Holy Week Grace

Eastertide & Holy Week 124Creative Commons Image by J Voitus on Flickr.


You do not have to do it all. Did you hear that, Working Preachers? On this Palm/Passion Sunday that sets in motion Holy Week, these are the words you need to hear, you need to trust, you need to believe — you do not have to do it all.

Will it be exhausting? Yes. Will you crash after Easter brunch/dinner? Yes. Will you wish you could take a vacation to Fiji, Bali, Tahiti? Ok, maybe you have other restful destinations in mind. But, you do not have to do it all.

One of my sessions in my introductory preaching course is on preaching and its liturgical context, or, “It’s Not All About the Sermon.” This is good news, Working Preachers. It isn’t all about the sermon, especially this week. The words, the stories, the liturgies, the rituals, the pathos, the music, the traditions, the hymns all will preach what you cannot and need not.

Barbara Brown Taylor writes, “While it is helpful to select hymns that reinforce the theme of the sermon, I do not find it necessary. Sometimes it is better to let the hymns preach their own sermons, filling in gaps left by mine. For instance, on a Sunday when the sermon concerns the requirements of the law, I might shop for some hymns that celebrate God’s grace.”

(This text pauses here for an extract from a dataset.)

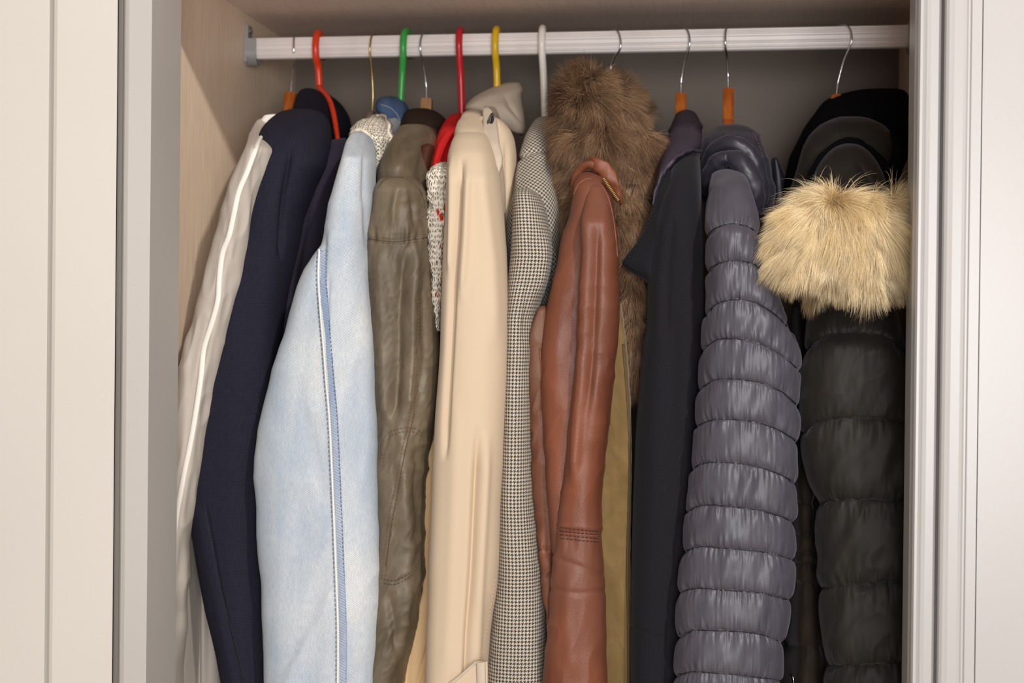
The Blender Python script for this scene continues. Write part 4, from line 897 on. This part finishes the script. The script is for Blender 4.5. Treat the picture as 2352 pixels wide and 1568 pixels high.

While this particular quote from Taylor focuses on hymns, we might paraphrase and say, “I will trust that the whole of each and every worship service this week will preach what I can’t or what I don’t need to, what I overlook, what the text doesn’t say, or what is not possible to proclaim in one sermon.” You have to trust this. This is the grace of Holy Week. Your words are accompanied by so very much. You do not have to preach every point, every meaning, every aspect of what each of the days of Holy Week means. Let what surrounds your sermon preach what you can’t and shouldn’t. Consider another quote from my colleague at Luther Seminary, Dirk Lange, “Worship is not just the preaching — the entire liturgical event is proclamation.”

I don’t just say this for the sake of you, but for the sake of those who may need more than a sermon. Yes, the sermon matters. Yes, what you say makes a difference. Always. But, this is the week to trust that the integrated whole gives meaning to each part. What you preach will be heard differently, in a new way, because of a hymn, a prayer, an anthem — anything and possibly everything in the worship service. Likewise, a ritual, a creed, a confession will be experienced differently because of what your sermons says.

This week is not the week to think that you can preach your way into people’s hearts or to imagine that you can turn people’s hearts around. You have to trust that the whole of the experience just might do that. That the suffering, love-giving, and crucified Christ might very well preach what you cannot.

So then, what do you preach? Palm/Passion Sunday; Maundy Thursday; Good Friday; Easter Vigil — preach one detail from one of the texts that might very well be remembered. Preach one point, one phrase, one element that people might take with them along with the sentiment and the songs. Preach one refrain that people might imagine singing in the dark places of their own lives — where the betrayal, the destruction of empire, politics, abandonment, and death they know all too well might be seen and now known from a Holy Week perspective. Preach one truth that might resonate with the moment in such a way that belief and ritual find a truthful convergence.

I can’t tell you what this truth is. Why? Because it depends on to whom you are preaching, where you are preaching, and the many contexts that shape your proclamation week after week. But, for this week? This is the truth I can tell you — that what you preach has to come from someplace that is your truth. That the act of preaching this week is an act of witness — a testimony to what you have seen and what you know. People do not need justification or explanation for the events of this week. People don’t want sermons that only repeat expected churchy platitudes that try to convince them that this all makes a difference. They want to hear from someone who tells the truth and who can tell the truth because she knows God’s truth.

Tell God’s truth — and let the grace of this week be yours.